Tra le mura della casa, l’esistenza di questo gruppetto di personaggi scorre invece al sicuro e quieta, scandita da una routine immutabile che preserva questo piccolo mondo dal male e dalla cattiveria del mondo esterno. Il loro è un paradiso di luce, tepore, ordine e pulizia, tenuto in modo impeccabile dalle due ragazze e governato solo dall’amore e dalla libertà. Ma ne siamo sicuri? Questa casa è davvero un’oasi di serenità in una società grigia, diabolica e volgare, oppure conosce anch’essa il male e la devianza? Come si spiegano i rapporti tra gli abitanti del paese e le sorelle Blackwood?

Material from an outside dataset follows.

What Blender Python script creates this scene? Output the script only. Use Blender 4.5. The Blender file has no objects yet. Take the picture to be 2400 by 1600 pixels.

Un po’ alla volta i comportamenti di Mary assumono un altro senso; la sua paura degli estranei, le sue azioni, le sue fantasie (un cavallo alato che porti lei e la sorella a vivere sulla luna), tutto ci fa capire che è una ragazza disturbata. Ma anche Constance, con la sua reclusione esasperata e la sua soavità inscalfibile da angelo del focolare è una figura altrettanto perturbante. Il rapporto tra le due donne, così esclusivo, così simile a una relazione equivoca tra madre e figlia, il loro bastarsi, il loro accomodamento nella grande casa, il bozzolo sempre più stretto che le avvolge e in cui sono convinte di vivere una vita felice: tutto appare cupo e soffocante ai nostri occhi. Quando l’arrivo improvviso di un cugino losco e avido stravolge l’equilibio di questa coppia, la situazione precipita e la trappola si chiude.

Shirley Jackson affida il racconto a una voce narrante che da un lato ci fa vedere ogni cosa attraverso i suoi occhi, ci coinvolge nei suoi pensieri e sentimenti, dall’altro si rivela a poco a poco non del tutto credibile, perché instabile e palesemente infantile. Questo provoca nel lettore grande sconcerto: ci troviamo a camminare su un piano inclinato, condotti per mano nella storia da una guida da cui dipendiamo totalmente ma di cui ci fidiamo solo in parte. Costretti a condividere il suo mondo pur sapendolo malato.

Al contempo, ci accorgiamo con un brivido che la società, quella formata dalle cosiddette persone normali, sotto un leggero strato di civiltà, ha una natura ancora e sempre brutale, selvaggia, irrazionale e crudele. Primitiva anche quando cerca di riparare ai propri torti. Dove trovare salvezza dalla follia?